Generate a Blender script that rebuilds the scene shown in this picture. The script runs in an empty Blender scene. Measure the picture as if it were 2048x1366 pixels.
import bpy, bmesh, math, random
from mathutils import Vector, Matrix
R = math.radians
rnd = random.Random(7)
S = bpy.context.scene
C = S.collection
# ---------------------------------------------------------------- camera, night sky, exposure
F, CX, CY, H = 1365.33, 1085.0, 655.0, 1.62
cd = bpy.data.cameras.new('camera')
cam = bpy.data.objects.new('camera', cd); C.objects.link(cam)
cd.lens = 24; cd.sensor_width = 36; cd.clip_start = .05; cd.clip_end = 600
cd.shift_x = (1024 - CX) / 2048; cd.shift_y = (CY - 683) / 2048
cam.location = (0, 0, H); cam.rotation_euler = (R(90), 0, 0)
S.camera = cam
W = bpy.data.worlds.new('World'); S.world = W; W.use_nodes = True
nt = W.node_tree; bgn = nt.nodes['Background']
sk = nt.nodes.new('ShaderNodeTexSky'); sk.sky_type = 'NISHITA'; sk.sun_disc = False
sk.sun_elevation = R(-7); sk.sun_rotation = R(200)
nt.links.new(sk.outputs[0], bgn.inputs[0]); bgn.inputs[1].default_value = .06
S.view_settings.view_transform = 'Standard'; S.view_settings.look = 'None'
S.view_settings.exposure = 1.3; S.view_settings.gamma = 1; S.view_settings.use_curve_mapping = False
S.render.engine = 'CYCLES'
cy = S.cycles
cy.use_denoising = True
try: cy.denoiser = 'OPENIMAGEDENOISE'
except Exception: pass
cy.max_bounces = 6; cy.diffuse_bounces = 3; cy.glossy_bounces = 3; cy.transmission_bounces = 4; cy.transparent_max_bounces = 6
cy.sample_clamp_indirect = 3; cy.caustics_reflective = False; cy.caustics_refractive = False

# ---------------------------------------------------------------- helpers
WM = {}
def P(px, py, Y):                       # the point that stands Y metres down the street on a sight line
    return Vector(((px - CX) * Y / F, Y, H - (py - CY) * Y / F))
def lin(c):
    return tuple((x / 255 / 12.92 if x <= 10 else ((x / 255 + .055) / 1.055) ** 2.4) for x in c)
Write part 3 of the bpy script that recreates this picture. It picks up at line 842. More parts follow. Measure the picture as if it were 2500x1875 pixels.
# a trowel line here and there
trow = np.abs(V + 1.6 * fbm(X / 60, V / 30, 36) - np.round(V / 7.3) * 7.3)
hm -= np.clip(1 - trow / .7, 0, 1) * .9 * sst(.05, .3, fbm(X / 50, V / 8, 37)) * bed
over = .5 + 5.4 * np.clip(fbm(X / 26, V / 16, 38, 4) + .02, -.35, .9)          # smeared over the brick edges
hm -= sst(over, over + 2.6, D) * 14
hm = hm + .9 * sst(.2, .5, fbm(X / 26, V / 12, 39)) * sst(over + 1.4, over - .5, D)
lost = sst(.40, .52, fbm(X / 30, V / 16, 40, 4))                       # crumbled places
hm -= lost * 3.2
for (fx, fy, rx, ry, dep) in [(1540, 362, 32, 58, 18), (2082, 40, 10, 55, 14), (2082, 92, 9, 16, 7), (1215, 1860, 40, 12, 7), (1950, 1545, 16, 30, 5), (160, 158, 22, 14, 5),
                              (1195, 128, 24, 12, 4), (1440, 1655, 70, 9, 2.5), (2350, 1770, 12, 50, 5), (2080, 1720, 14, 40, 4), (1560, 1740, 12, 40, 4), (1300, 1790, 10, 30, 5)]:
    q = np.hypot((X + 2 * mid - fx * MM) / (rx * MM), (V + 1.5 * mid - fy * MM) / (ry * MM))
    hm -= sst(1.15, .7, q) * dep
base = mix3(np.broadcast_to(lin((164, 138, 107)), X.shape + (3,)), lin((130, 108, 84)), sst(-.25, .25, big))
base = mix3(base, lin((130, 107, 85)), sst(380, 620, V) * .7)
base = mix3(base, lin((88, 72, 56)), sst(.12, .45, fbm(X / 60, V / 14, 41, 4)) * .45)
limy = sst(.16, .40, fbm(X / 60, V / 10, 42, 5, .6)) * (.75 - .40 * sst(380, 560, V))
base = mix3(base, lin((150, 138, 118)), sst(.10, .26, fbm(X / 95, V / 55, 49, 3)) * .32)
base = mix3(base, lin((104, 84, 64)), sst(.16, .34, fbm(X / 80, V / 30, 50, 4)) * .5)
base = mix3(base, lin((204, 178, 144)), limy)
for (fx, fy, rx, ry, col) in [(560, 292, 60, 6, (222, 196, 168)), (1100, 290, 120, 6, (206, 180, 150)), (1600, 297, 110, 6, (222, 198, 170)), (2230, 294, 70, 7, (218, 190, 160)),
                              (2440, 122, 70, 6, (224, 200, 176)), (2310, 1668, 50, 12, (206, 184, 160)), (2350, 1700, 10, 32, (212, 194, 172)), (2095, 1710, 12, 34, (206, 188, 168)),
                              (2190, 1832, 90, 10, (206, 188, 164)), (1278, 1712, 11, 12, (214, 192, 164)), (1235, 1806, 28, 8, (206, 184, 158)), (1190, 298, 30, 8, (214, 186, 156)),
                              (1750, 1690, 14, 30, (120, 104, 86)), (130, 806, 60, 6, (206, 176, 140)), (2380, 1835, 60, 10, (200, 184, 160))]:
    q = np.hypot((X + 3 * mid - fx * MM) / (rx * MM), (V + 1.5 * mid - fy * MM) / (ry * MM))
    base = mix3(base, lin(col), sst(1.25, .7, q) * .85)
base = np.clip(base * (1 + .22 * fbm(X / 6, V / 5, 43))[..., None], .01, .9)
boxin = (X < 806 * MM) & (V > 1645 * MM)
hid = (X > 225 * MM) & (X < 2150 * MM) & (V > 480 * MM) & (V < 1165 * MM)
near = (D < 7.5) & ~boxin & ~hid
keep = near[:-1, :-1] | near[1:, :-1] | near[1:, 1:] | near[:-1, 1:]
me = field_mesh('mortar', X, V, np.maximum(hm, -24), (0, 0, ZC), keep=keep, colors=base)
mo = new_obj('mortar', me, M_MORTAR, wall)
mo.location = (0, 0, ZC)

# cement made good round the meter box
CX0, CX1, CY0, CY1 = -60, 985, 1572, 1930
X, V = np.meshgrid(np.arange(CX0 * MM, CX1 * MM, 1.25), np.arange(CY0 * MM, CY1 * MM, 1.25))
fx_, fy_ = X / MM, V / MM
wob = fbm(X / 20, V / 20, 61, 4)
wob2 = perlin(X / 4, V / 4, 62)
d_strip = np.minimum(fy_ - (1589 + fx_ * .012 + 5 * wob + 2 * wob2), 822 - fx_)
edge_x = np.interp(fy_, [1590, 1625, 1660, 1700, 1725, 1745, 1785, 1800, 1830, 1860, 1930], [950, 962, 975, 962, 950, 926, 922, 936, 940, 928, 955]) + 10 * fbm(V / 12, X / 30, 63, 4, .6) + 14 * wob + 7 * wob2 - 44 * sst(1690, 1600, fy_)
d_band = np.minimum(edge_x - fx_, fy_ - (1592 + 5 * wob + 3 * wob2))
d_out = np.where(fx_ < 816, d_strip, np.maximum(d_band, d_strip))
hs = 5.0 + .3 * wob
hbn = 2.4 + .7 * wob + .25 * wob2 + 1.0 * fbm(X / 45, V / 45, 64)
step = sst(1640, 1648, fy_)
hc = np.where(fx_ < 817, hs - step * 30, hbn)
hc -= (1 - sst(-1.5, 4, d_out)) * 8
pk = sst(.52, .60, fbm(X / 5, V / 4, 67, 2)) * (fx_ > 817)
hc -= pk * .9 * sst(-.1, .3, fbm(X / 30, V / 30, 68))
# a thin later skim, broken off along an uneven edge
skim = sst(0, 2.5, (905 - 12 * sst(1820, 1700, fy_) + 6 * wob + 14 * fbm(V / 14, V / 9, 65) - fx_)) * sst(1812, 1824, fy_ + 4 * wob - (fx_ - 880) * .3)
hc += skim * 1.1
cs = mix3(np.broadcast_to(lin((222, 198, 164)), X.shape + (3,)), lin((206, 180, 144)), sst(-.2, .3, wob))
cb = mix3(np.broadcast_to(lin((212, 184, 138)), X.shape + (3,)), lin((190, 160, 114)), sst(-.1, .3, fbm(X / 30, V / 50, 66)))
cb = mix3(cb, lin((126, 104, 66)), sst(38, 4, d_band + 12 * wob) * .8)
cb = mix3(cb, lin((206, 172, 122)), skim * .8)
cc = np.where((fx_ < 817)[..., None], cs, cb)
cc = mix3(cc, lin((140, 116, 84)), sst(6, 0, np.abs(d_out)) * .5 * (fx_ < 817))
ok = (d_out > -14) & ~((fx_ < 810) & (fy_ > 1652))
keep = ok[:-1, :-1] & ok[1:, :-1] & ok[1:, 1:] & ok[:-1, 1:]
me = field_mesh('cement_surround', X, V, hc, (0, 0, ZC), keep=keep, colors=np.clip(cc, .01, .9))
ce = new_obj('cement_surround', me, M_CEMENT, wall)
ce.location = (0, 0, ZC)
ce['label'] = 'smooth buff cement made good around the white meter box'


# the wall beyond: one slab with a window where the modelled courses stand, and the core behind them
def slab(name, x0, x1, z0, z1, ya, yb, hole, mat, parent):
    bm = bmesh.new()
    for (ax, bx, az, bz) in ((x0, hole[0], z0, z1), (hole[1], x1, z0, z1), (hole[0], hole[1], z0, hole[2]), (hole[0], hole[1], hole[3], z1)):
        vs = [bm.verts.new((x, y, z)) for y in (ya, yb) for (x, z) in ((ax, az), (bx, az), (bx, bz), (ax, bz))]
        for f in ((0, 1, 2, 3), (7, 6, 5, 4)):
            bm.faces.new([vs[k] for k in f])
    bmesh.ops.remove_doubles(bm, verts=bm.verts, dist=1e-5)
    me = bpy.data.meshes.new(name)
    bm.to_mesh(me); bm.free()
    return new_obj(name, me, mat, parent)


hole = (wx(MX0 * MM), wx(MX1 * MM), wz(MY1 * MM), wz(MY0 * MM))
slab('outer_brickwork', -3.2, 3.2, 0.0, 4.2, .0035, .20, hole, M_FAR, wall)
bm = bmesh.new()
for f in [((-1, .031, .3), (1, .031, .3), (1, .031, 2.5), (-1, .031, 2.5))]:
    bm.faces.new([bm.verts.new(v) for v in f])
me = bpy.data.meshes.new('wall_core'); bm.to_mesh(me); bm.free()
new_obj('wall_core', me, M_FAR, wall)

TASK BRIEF
From the opening line of the data above, please print each line as written up to and including the line that contains "cy.sample_clamp_indirect = 3;", and nothing more.

WRITTEN SOLUTION
Generate a Blender script that rebuilds the scene shown in this picture. The script runs in an empty Blender scene. Measure the picture as if it were 2048x1366 pixels.
import bpy, bmesh, math, random
from mathutils import Vector, Matrix
R = math.radians
rnd = random.Random(7)
S = bpy.context.scene
C = S.collection
# ---------------------------------------------------------------- camera, night sky, exposure
F, CX, CY, H = 1365.33, 1085.0, 655.0, 1.62
cd = bpy.data.cameras.new('camera')
cam = bpy.data.objects.new('camera', cd); C.objects.link(cam)
cd.lens = 24; cd.sensor_width = 36; cd.clip_start = .05; cd.clip_end = 600
cd.shift_x = (1024 - CX) / 2048; cd.shift_y = (CY - 683) / 2048
cam.location = (0, 0, H); cam.rotation_euler = (R(90), 0, 0)
S.camera = cam
W = bpy.data.worlds.new('World'); S.world = W; W.use_nodes = True
nt = W.node_tree; bgn = nt.nodes['Background']
sk = nt.nodes.new('ShaderNodeTexSky'); sk.sky_type = 'NISHITA'; sk.sun_disc = False
sk.sun_elevation = R(-7); sk.sun_rotation = R(200)
nt.links.new(sk.outputs[0], bgn.inputs[0]); bgn.inputs[1].default_value = .06
S.view_settings.view_transform = 'Standard'; S.view_settings.look = 'None'
S.view_settings.exposure = 1.3; S.view_settings.gamma = 1; S.view_settings.use_curve_mapping = False
S.render.engine = 'CYCLES'
cy = S.cycles
cy.use_denoising = True
try: cy.denoiser = 'OPENIMAGEDENOISE'
except Exception: pass
cy.max_bounces = 6; cy.diffuse_bounces = 3; cy.glossy_bounces = 3; cy.transmission_bounces = 4; cy.transparent_max_bounces = 6
cy.sample_clamp_indirect = 3; cy.caustics_reflective = False; cy.caustics_refractive = False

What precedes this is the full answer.